--- COLLECTED MATERIAL ---
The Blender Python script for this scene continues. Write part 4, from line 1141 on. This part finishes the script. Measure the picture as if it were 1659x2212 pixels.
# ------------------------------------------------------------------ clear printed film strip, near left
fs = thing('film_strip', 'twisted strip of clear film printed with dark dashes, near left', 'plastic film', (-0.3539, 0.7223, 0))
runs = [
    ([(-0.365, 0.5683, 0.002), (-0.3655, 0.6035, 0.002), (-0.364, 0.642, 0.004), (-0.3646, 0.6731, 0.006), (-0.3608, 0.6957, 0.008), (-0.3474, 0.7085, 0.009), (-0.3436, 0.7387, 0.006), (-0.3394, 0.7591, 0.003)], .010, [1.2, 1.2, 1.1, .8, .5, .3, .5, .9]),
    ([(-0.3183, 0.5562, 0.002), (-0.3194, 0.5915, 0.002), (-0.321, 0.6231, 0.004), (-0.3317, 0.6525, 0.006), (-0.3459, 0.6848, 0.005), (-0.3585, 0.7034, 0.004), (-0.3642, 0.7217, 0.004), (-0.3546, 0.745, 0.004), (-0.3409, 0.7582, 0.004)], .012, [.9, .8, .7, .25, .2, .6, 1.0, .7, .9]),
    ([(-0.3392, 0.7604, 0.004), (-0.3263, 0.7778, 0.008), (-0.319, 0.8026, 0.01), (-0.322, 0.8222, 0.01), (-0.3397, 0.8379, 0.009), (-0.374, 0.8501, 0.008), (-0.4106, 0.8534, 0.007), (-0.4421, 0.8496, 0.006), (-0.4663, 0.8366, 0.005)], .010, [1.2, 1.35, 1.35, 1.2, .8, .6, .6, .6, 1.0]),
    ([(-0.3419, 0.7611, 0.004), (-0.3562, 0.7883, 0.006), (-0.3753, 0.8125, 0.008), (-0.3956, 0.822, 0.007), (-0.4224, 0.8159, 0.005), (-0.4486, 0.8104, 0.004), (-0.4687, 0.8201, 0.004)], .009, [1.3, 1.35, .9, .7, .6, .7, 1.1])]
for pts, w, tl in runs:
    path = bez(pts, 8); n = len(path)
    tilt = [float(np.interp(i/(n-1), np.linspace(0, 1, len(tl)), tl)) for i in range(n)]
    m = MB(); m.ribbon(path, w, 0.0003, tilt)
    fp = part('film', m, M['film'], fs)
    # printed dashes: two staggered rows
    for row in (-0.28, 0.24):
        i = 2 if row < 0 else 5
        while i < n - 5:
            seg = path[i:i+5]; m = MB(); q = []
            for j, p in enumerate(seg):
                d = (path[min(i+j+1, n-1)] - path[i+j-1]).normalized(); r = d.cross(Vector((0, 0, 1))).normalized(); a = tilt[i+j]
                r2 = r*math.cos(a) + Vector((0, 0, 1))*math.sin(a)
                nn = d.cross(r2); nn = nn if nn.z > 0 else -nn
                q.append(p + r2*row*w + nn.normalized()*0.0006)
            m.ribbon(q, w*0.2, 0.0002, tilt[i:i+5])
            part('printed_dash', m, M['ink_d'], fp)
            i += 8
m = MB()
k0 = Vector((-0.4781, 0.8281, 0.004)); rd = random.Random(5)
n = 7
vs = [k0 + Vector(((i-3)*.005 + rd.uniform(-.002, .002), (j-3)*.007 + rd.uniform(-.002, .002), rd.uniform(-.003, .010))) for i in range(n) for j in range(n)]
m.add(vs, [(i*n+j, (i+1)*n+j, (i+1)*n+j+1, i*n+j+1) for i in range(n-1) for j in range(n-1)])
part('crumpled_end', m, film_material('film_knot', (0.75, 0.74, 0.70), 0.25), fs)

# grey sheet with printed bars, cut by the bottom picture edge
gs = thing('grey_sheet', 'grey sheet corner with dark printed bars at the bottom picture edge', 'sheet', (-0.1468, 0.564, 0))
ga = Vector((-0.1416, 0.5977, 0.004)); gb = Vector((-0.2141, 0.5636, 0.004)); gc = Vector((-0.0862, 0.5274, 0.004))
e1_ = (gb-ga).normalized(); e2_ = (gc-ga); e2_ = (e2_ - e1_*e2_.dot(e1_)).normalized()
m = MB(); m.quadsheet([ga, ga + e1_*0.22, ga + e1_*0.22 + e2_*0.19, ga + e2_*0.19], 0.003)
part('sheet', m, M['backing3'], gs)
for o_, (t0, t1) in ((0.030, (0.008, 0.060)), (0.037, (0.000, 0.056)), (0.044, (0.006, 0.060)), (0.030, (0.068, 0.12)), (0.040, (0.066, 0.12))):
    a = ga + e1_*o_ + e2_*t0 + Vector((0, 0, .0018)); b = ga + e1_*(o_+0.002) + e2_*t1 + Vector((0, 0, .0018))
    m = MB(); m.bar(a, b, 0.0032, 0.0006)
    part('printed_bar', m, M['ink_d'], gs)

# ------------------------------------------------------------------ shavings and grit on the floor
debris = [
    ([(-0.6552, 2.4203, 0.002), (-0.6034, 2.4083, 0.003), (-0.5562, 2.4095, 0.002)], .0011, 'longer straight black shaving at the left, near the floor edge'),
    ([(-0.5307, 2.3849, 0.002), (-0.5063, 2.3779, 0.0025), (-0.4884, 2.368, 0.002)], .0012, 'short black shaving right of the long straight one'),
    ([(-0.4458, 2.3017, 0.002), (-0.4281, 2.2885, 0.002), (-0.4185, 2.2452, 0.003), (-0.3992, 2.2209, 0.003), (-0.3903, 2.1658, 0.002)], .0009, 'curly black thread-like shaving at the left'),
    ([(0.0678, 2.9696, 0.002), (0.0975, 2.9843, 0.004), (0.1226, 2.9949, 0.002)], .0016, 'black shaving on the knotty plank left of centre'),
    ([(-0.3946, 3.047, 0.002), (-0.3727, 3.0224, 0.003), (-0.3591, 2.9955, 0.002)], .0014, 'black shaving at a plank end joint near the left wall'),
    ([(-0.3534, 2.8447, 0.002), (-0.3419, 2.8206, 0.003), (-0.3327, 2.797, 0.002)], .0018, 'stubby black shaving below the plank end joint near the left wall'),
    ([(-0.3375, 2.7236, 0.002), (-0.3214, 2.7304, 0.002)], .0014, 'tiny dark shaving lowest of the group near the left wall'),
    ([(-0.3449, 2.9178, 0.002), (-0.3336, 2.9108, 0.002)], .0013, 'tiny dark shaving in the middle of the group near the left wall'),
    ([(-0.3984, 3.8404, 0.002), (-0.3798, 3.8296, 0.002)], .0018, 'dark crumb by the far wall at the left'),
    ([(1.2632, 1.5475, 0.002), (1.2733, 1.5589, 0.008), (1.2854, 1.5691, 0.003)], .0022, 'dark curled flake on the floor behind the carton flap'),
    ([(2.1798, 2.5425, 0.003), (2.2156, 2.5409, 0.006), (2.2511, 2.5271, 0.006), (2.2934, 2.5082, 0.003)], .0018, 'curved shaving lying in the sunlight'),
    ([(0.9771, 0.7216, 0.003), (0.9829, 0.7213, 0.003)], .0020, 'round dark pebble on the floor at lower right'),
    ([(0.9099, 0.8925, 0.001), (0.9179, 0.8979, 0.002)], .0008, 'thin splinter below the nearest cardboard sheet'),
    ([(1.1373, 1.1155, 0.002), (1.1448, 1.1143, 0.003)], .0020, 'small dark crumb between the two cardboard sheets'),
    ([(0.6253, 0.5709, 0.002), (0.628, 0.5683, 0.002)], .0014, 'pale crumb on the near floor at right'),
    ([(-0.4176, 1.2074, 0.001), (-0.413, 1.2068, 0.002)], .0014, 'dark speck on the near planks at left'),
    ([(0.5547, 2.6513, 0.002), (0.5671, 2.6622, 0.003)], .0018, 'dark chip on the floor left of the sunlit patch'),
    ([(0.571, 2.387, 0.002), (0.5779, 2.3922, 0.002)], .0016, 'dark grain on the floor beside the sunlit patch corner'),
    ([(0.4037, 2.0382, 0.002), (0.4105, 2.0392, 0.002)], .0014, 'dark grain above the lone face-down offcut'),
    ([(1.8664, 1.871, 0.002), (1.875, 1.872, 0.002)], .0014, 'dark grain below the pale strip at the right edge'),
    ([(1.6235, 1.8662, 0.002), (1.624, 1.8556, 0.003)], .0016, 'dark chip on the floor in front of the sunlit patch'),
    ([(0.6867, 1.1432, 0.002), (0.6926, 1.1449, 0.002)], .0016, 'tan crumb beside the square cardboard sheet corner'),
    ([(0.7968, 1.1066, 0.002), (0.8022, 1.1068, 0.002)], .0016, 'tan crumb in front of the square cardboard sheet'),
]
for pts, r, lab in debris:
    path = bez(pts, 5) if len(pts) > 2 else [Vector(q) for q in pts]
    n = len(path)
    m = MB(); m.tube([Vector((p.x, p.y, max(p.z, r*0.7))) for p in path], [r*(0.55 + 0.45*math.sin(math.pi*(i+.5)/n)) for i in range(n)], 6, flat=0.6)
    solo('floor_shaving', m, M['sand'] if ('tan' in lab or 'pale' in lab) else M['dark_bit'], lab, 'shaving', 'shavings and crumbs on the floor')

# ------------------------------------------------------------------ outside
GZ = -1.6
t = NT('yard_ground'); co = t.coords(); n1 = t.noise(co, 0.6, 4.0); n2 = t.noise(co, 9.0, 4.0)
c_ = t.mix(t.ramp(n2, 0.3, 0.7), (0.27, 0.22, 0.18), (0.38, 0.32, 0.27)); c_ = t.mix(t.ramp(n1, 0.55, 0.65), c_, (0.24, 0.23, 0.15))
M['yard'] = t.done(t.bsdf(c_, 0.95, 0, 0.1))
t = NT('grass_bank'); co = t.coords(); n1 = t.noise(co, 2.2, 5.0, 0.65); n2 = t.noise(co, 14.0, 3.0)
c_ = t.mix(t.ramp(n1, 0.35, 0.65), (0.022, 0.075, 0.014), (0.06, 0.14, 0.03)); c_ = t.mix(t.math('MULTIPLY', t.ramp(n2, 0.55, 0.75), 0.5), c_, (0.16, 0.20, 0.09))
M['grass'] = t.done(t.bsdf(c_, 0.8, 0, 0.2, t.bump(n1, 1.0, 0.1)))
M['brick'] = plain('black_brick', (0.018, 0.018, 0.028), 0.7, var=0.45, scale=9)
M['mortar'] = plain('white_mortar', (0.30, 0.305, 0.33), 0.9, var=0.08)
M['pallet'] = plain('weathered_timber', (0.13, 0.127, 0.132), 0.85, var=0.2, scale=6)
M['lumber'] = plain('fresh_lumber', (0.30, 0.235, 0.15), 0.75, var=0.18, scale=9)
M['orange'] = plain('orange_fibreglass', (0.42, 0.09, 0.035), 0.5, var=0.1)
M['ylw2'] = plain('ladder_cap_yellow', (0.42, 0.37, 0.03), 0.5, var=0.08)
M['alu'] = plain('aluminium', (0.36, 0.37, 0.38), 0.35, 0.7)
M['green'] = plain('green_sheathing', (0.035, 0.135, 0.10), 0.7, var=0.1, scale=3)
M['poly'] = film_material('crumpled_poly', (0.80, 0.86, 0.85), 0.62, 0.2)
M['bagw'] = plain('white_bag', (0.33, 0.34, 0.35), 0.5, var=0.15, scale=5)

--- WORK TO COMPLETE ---
Determine the number of lines in the listing that hold the word "part", and supply that number and nothing further.

--- OUTPUT BELOW ---
6